→ WHAT YOU NEED TO DO
Print the line containing "1.0, 0.90), es=0.9)" and each line after it through the end, please, with nothing added.
--- START INFORMATION SUPPLIED ---
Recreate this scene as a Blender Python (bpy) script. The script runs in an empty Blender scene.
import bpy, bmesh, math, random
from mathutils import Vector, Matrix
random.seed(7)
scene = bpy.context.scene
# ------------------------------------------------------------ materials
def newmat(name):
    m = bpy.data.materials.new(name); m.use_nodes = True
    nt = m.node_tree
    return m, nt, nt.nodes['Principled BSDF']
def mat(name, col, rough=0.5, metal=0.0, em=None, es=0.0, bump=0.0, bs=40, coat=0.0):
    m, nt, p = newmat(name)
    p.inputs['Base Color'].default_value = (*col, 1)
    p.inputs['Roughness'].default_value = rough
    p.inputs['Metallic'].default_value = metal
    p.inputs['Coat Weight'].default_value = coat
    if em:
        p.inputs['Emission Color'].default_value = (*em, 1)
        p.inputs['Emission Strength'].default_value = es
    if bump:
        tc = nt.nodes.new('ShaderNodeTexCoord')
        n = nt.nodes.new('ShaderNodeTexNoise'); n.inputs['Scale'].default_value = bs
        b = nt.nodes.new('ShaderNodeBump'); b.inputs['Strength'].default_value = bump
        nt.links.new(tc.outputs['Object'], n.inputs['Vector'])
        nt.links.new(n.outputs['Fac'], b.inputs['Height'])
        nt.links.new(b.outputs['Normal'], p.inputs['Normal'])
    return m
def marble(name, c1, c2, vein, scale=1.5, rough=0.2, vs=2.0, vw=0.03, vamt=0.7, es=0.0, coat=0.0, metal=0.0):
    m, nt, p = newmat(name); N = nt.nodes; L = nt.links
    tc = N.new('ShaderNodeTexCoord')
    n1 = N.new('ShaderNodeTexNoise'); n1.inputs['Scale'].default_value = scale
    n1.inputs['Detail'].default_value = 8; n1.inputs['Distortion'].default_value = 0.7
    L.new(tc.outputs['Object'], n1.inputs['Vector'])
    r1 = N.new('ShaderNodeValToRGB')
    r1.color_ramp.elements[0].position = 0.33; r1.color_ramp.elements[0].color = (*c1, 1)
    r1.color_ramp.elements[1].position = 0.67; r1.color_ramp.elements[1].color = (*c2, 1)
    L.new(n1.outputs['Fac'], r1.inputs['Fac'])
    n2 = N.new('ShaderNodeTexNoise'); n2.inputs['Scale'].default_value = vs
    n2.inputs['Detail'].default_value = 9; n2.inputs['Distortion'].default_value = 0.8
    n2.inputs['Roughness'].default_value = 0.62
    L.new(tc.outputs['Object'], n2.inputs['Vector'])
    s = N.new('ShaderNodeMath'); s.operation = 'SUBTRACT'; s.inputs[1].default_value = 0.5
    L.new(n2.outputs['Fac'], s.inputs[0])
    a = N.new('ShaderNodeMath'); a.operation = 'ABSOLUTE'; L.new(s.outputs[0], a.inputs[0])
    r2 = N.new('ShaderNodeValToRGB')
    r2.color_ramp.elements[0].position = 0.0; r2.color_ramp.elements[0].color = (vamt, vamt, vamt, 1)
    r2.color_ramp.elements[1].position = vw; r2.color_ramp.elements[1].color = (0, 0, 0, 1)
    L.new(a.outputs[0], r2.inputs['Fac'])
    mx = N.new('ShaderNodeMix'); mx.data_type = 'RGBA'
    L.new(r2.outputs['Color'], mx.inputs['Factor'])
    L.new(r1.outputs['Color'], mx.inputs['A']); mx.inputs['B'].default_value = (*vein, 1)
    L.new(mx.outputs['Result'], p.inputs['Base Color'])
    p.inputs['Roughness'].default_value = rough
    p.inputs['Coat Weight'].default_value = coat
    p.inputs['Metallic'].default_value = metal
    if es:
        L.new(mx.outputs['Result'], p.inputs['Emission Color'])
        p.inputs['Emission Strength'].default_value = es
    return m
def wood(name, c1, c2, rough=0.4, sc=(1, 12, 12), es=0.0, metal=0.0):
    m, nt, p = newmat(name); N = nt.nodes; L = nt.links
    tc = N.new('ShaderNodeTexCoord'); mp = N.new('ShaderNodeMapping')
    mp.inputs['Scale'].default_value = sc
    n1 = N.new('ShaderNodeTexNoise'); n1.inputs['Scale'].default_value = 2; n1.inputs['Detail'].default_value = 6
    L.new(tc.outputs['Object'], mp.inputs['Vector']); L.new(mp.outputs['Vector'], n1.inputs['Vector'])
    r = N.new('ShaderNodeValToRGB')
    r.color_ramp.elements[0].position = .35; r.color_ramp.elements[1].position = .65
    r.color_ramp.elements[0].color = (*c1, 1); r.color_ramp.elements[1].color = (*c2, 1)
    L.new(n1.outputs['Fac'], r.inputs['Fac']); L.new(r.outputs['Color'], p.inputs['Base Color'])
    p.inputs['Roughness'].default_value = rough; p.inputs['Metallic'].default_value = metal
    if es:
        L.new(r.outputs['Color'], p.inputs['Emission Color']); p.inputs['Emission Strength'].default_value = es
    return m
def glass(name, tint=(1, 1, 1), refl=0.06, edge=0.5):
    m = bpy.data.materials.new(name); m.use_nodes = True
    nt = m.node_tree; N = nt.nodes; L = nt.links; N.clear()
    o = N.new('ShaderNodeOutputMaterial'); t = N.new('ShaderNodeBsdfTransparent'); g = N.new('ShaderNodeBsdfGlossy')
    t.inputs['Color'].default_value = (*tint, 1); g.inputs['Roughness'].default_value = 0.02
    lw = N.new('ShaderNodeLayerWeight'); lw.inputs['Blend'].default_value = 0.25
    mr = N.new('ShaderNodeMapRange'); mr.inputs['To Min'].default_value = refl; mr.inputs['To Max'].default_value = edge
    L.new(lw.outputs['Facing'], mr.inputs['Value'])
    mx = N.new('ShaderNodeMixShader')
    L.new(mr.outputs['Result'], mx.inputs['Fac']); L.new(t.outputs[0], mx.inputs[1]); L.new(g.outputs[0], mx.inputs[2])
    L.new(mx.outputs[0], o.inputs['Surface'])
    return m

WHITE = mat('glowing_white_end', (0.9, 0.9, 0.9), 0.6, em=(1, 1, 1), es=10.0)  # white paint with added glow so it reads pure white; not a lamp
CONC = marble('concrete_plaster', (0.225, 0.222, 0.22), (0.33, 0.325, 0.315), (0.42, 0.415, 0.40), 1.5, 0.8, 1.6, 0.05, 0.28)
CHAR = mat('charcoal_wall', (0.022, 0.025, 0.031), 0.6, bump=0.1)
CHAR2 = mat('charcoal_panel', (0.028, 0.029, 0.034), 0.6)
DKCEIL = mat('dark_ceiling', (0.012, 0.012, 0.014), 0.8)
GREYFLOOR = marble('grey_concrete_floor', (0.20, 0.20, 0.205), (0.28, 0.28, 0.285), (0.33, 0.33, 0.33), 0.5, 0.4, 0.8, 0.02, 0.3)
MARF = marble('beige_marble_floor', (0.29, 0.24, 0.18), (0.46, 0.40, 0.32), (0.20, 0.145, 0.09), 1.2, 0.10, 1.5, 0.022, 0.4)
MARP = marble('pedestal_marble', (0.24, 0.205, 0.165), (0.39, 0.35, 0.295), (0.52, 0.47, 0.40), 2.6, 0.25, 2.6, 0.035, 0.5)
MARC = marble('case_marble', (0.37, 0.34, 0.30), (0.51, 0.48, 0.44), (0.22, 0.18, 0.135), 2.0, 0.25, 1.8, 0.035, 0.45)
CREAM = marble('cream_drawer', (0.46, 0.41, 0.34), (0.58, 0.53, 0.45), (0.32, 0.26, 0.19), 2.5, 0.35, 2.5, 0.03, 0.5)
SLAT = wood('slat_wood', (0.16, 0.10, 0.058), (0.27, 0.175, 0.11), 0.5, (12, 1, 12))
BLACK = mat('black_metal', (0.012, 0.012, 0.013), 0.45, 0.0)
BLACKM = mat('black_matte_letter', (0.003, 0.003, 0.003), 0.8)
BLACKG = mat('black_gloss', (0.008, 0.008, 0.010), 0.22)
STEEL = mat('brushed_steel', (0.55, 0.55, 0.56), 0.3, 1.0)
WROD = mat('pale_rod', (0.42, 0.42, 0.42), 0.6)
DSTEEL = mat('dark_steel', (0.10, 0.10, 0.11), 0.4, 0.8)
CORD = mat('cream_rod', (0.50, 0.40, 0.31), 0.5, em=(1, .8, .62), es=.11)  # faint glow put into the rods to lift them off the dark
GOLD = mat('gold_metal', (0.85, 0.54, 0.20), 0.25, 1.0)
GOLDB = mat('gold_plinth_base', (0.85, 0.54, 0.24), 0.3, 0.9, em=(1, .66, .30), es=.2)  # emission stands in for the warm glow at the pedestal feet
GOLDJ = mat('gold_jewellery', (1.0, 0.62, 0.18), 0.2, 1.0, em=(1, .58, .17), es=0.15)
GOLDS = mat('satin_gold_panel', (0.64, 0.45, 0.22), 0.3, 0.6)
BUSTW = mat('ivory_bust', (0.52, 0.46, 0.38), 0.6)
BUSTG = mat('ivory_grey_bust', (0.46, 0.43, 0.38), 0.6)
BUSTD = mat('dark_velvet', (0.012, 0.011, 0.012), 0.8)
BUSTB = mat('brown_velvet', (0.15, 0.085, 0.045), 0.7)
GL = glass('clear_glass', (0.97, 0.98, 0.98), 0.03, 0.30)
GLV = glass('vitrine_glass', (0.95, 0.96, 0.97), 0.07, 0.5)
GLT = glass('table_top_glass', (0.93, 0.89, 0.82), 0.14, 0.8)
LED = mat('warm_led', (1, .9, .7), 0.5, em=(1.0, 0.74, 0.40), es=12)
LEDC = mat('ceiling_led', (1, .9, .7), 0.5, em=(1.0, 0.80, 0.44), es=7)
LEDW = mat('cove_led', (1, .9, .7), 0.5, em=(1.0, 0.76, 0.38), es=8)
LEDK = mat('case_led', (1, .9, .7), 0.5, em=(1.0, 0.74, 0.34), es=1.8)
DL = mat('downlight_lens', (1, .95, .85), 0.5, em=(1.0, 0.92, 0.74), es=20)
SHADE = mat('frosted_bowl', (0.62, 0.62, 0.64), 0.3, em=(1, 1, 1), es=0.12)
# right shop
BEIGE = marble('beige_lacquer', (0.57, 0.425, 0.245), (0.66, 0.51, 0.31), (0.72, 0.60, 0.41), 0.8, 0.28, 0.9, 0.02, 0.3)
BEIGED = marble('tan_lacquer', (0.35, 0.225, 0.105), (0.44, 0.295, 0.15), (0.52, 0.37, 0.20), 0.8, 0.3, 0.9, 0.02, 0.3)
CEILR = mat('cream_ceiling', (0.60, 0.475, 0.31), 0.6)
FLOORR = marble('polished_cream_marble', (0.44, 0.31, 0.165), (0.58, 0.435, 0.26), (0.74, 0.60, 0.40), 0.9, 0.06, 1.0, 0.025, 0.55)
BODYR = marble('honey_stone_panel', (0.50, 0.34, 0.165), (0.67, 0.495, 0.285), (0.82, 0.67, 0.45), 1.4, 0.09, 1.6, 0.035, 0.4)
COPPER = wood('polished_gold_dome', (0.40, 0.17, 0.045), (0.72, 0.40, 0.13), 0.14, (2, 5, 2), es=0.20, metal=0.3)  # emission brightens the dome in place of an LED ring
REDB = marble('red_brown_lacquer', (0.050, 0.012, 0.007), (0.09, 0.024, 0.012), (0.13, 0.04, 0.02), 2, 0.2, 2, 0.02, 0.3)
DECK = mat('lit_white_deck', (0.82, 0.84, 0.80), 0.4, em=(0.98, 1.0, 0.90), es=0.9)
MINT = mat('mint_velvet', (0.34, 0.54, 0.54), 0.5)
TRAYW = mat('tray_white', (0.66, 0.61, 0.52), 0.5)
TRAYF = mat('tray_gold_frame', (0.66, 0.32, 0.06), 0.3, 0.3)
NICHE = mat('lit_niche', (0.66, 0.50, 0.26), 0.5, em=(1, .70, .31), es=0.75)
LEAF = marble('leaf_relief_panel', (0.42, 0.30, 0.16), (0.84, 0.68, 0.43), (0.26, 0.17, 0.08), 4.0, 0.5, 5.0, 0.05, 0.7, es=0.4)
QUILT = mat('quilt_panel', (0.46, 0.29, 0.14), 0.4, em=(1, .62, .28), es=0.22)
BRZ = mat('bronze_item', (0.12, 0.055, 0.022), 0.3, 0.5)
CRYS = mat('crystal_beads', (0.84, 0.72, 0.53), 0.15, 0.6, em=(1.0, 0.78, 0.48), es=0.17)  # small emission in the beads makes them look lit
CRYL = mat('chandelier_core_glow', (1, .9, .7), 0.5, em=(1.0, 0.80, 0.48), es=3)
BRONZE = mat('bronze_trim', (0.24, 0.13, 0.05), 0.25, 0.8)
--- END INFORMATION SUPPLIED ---
→ TASK RESPONSE
DECK = mat('lit_white_deck', (0.82, 0.84, 0.80), 0.4, em=(0.98, 1.0, 0.90), es=0.9)
MINT = mat('mint_velvet', (0.34, 0.54, 0.54), 0.5)
TRAYW = mat('tray_white', (0.66, 0.61, 0.52), 0.5)
TRAYF = mat('tray_gold_frame', (0.66, 0.32, 0.06), 0.3, 0.3)
NICHE = mat('lit_niche', (0.66, 0.50, 0.26), 0.5, em=(1, .70, .31), es=0.75)
LEAF = marble('leaf_relief_panel', (0.42, 0.30, 0.16), (0.84, 0.68, 0.43), (0.26, 0.17, 0.08), 4.0, 0.5, 5.0, 0.05, 0.7, es=0.4)
QUILT = mat('quilt_panel', (0.46, 0.29, 0.14), 0.4, em=(1, .62, .28), es=0.22)
BRZ = mat('bronze_item', (0.12, 0.055, 0.022), 0.3, 0.5)
CRYS = mat('crystal_beads', (0.84, 0.72, 0.53), 0.15, 0.6, em=(1.0, 0.78, 0.48), es=0.17)  # small emission in the beads makes them look lit
CRYL = mat('chandelier_core_glow', (1, .9, .7), 0.5, em=(1.0, 0.80, 0.48), es=3)
BRONZE = mat('bronze_trim', (0.24, 0.13, 0.05), 0.25, 0.8)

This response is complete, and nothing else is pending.